Hebrews and Christians will discover a common ground of congratulation in the fact that believers in their systems are now absolutely free from any suggestion of this filth taint, every example to the contrary being in direct opposition to the spirit and practice of those two great bodies to which the world’s civilization is so deeply indebted.
But under another point of view, the study of primitive man is an impossibility and an absurdity unless prosecuted as an investigation into his mode of religious thought, since religion guided every thought and deed of his daily life.

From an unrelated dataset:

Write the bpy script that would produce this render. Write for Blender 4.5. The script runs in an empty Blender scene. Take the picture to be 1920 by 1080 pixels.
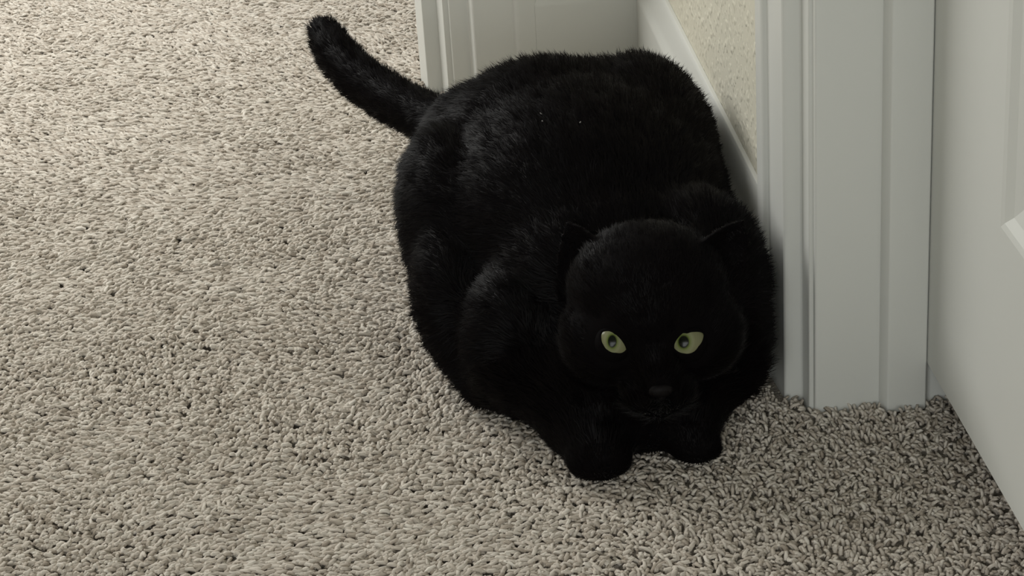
import bpy, bmesh, math, random
import numpy as np
from mathutils import Vector, Matrix, Euler
random.seed(7)
rng = np.random.default_rng(11)
scene = bpy.context.scene
C = scene.collection

# ------------------------------------------------------------------ camera
FPX = 4235.5
CAM = Vector((-0.3188, -1.4258, 0.8237))
RIGHT = Vector((0.99305909, -0.10086764, -0.06049264))
UP = Vector((0.09861624, 0.43377769, 0.89560692))
FWD = Vector((0.0640974, 0.89535615, -0.44071406))
cd = bpy.data.cameras.new('camera')
cam = bpy.data.objects.new('camera', cd)
C.objects.link(cam)
mw = Matrix(((RIGHT.x, UP.x, -FWD.x, CAM.x), (RIGHT.y, UP.y, -FWD.y, CAM.y),
             (RIGHT.z, UP.z, -FWD.z, CAM.z), (0, 0, 0, 1)))
cam.matrix_world = mw
cd.sensor_width = 36.0
cd.lens = FPX / 1920 * 36.0
cd.clip_start = 0.02
scene.camera = cam

# ------------------------------------------------------------------ light
world = bpy.data.worlds.new('world')
scene.world = world
world.use_nodes = True
bg = world.node_tree.nodes['Background']
bg.inputs['Color'].default_value = (0.965, 1.0, 0.975, 1)
bg.inputs['Strength'].default_value = 0.7

def area(name, loc, target, sx, sy, power, col):
    l = bpy.data.lights.new(name, 'AREA')
    l.shape = 'RECTANGLE'; l.size = sx; l.size_y = sy
    l.energy = power; l.color = col
    o = bpy.data.objects.new(name, l)
    C.objects.link(o)
    o.location = loc
    o.rotation_euler = (Vector(target) - Vector(loc)).to_track_quat('-Z', 'Y').to_euler()
    return o
area('window_daylight', (-1.32, 1.18, 1.24), (-0.70, 0.62, 0.0), 1.2, 0.8, 31, (1.0, 0.99, 0.95))

area('added_hall_fill', (-0.70, -2.28, 0.78), (-0.30, 0.0, 0.40), 1.3, 1.05, 22, (0.97, 1.0, 1.0))  # fill light added behind the camera to brighten the door jamb

vs = scene.view_settings
vs.view_transform = 'Standard'
vs.look = 'None'
vs.exposure = -0.08
vs.gamma = 1.0
vs.use_curve_mapping = False

# ------------------------------------------------------------------ helpers
def mat(name, col, rough=0.5, spec=0.5, build=None):
    m = bpy.data.materials.new(name)
    m.use_nodes = True
    b = m.node_tree.nodes['Principled BSDF']
    b.inputs['Base Color'].default_value = (*col, 1)
    b.inputs['Roughness'].default_value = rough
    b.inputs['Specular IOR Level'].default_value = spec
    if build: build(m.node_tree, b)
    return m

def noise_bump(scale, strength, dist, detail=3.0, ramp=None):
    def f(nt, b):
        tc = nt.nodes.new('ShaderNodeTexCoord')
        n = nt.nodes.new('ShaderNodeTexNoise')
        n.inputs['Scale'].default_value = scale
        n.inputs['Detail'].default_value = detail
        nt.links.new(tc.outputs['Object'], n.inputs['Vector'])
        h = n.outputs['Fac']
        if ramp:
            r = nt.nodes.new('ShaderNodeValToRGB')
            r.color_ramp.elements[0].position = ramp[0]
            r.color_ramp.elements[1].position = ramp[1]
            nt.links.new(h, r.inputs['Fac']); h = r.outputs['Color']
        bp = nt.nodes.new('ShaderNodeBump')
        bp.inputs['Strength'].default_value = strength
        bp.inputs['Distance'].default_value = dist
        nt.links.new(h, bp.inputs['Height'])
        nt.links.new(bp.outputs['Normal'], b.inputs['Normal'])
    return f

M_TRIM = mat('white_trim_paint', (0.655, 0.665, 0.635), 0.42, 0.4, noise_bump(60, 0.08, 0.001))
M_DOOR = mat('white_door_paint', (0.655, 0.665, 0.635), 0.45, 0.4, noise_bump(45, 0.08, 0.001))
M_WALL = mat('cream_orange_peel_wall', (0.66, 0.635, 0.53), 0.75, 0.25, noise_bump(120, 0.55, 0.0018, 1.5, (0.50, 0.72)))
M_CEIL = mat('white_ceiling', (0.55, 0.54, 0.51), 0.9, 0.1)
M_BACK = mat('carpet_backing', (0.42, 0.385, 0.335), 0.95, 0.1, noise_bump(260, 1.0, 0.004))

def finish(name, bm, m, parent=None, smooth=False, kind=None):
    bmesh.ops.recalc_face_normals(bm, faces=bm.faces)
    me = bpy.data.meshes.new(name)
    bm.to_mesh(me); bm.free()
    me.materials.append(m)
    if smooth:
        me.polygons.foreach_set('use_smooth', [True] * len(me.polygons))
    o = bpy.data.objects.new(name, me)
    C.objects.link(o)
    if parent: o.parent = parent
    if kind: o['kind'] = kind
    return o

def add_box(bm, a, b):
    x0, y0, z0 = a; x1, y1, z1 = b
    v = [bm.verts.new(p) for p in ((x0,y0,z0),(x1,y0,z0),(x1,y1,z0),(x0,y1,z0),(x0,y0,z1),(x1,y0,z1),(x1,y1,z1),(x0,y1,z1))]
    for f in ((0,3,2,1),(4,5,6,7),(0,1,5,4),(1,2,6,5),(2,3,7,6),(3,0,4,7)):
        bm.faces.new([v[i] for i in f])

def add_prism(bm, poly, z0, z1):
    """vertical prism over a plan outline [(x, y), ...]"""
    lo = [bm.verts.new((x, y, z0)) for x, y in poly]
    hi = [bm.verts.new((x, y, z1)) for x, y in poly]
    n = len(poly)
    bm.faces.new(lo); bm.faces.new(hi)
    for i in range(n):
        bm.faces.new((lo[i], lo[(i+1) % n], hi[(i+1) % n], hi[i]))

def add_extrude(bm, prof, p0, p1):
    """extrude a 3-D outline by vector p1-p0"""
    d = Vector(p1) - Vector(p0)
    lo = [bm.verts.new(Vector(p)) for p in prof]
    hi = [bm.verts.new(Vector(p) + d) for p in prof]
    n = len(prof)
    bm.faces.new(lo); bm.faces.new(hi)
    for i in range(n):
        bm.faces.new((lo[i], lo[(i+1) % n], hi[(i+1) % n], hi[i]))

def bevel(o, w=0.001, seg=2):
    md = o.modifiers.new('bevel', 'BEVEL')
    md.width = w; md.segments = seg; md.limit_method = 'ANGLE'; md.angle_limit = math.radians(35)
    o.data.polygons.foreach_set('use_smooth', [True] * len(o.data.polygons))
    wn = o.modifiers.new('weighted_normal', 'WEIGHTED_NORMAL')
    return o

# ------------------------------------------------------------------ the setting
ZF = -0.009          # carpet backing level; pile tops reach about z = 0
HT = 2.40
WX = -0.014          # face of the right wall (jamb edges lie at x = 0)
WY = 0.681           # face of the far wall
JY = 0.691           # jamb edge of the doorway in the far wall
DX = 0.081           # face of the closed door

bm = bmesh.new(); add_box(bm, (-3.3, -2.45, ZF - 0.02), (0.9, 5.0, ZF))
finish('floor', bm, M_BACK, kind='structure')

# right wall: from the far corner to the door opening, over the door, and on toward the viewer
bm = bmesh.new()
add_box(bm, (WX, 0.034, ZF), (0.116, WY + 0.12, HT))
finish('wall_right', bm, M_WALL, kind='structure')
bm = bmesh.new()
add_box(bm, (WX, -0.80, 2.05), (0.116, 0.034, HT))
finish('wall_right_over_door', bm, M_WALL, kind='structure')
bm = bmesh.new()
add_box(bm, (-0.180, WY, ZF), (WX, WY + 0.126, HT))
finish('wall_far', bm, M_WALL, kind='structure')
bm = bmesh.new()
add_box(bm, (-0.98, WY, 2.05), (-0.199, WY + 0.126, HT))
finish('wall_far_over_doorway', bm, M_WALL, kind='structure')
bm = bmesh.new()
add_box(bm, (WX, -2.35, ZF), (0.116, -0.80, HT))
finish('wall_right_near', bm, M_WALL, kind='structure')
bm = bmesh.new()
add_box(bm, (-3.3, -2.45, ZF), (0.116, -2.35, HT))
finish('wall_near', bm, M_WALL, kind='structure')  # unseen wall, added to shut out world light behind the camera
bm = bmesh.new()
add_box(bm, (-3.3, -2.35, ZF), (-3.2, 5.0, HT))
finish('wall_left', bm, M_WALL, kind='structure')  # unseen wall, added to block world light from the left
bm = bmesh.new()
add_box(bm, (0.70, -0.95, ZF), (0.80, 0.20, HT)); add_box(bm, (0.116, 0.10, ZF), (0.70, 0.20, HT)); add_box(bm, (0.116, -0.95, ZF), (0.70, -0.85, HT))
finish('wall_behind_door', bm, M_WALL, kind='structure')  # unseen walls, added to keep the gap under the door dark
bm = bmesh.new()
add_box(bm, (-3.3, -2.45, HT), (0.9, 5.0, HT + .05))
finish('ceiling', bm, M_CEIL, kind='structure')

# casing profile: (distance from the inner edge, projection from the wall)
PROF = [(0, -.002), (0, .0022), (.0010, .0032), (.018, .0038), (.0195, .0050), (.0205, .0095), (.0208, .0130), (.0218, .0158), (.0235, .0170),
        (.026, .0168), (.029, .0162), (.060, .0185), (.0620, .0190), (.0630, .0215), (.0650, .0232), (.068, .0236),
        (.082, .0236), (.0845, .0225), (.0855, .0200), (.0855, -.002)]
# right casing, on the right wall beyond the closed door
bm = bmesh.new()
add_prism(bm, [(-t, 0.005 + s) for s, t in PROF], ZF, 2.03)
bevel(finish('trim_1', bm, M_TRIM, kind='structure'), 0.0006)
# left casing, on the far wall, inner edge toward the open doorway
bm = bmesh.new()
add_prism(bm, [(-.2115 + s, JY - t) for s, t in PROF], ZF, 2.03)
bevel(finish('trim_2', bm, M_TRIM, kind='structure'), 0.0006)

# door jamb of the closed door, with its stop
bm = bmesh.new()
add_prism(bm, [(0.0, 0.0012), (0.0012, 0.0), (0.116, 0.0), (0.116, 0.0125), (0.0, 0.0125)], ZF, 2.03)
jamb = bevel(finish('trim_3', bm, M_TRIM, kind='structure'), 0.0008)
bm = bmesh.new()
add_prism(bm, [(0.0475, 0.0), (0.0485, -0.006), (0.0515, -0.0100), (0.0535, -0.0105), (0.0795, -0.0105), (0.0805, -0.0095), (0.0805, 0.0)], ZF + .004, 2.03)
bevel(finish('door_stop', bm, M_TRIM, jamb), 0.0005)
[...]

Rink, after saying that the “whole study of prehistoric man ... which has hitherto almost exclusively been founded upon the study of the ornaments, weapons, and other remains of primitive peoples,” must in future be based upon an inquiry into their spiritual thought, remarks that “The time will surely come when any relic of spiritual life brought down to us from prehistoric mankind, which may still be found in the folk-lore of the more isolated and primitive nations, will be valued as highly as those primitive remains.”—(“Tales and Traditions of the Eskimo,” Rink, Edinburgh, 1875, page 6 of Preface.)
Repugnant, therefore, as the subject is under most points of view, the author has felt constrained to reproduce all that he has seen and read, hoping that, in the fuller consideration that all forms of primitive religion are now receiving, this, the most brutal, possibly, of all, may claim some share of examination and discussion. To serve as a nucleus for notes and memoranda since gleaned, the author has reproduced his original monograph, first published in the Transactions of the American Association for the Advancement of Science, 1885, and read by title at the Ann Arbor, Michigan, meeting, in the same year.
II.
THE URINE DANCE OF THE ZUÑIS.
On the evening of November 17, 1881, during my stay in the village of Zuñi, New Mexico, the Nehue-Cue, one of the secret orders of the Zuñis, sent word to Mr. Frank H. Cushing,[2] whose guest I was, that they would do us the unusual honor of coming to our house to give us one of their characteristic dances, which, Cushing said, was unprecedented.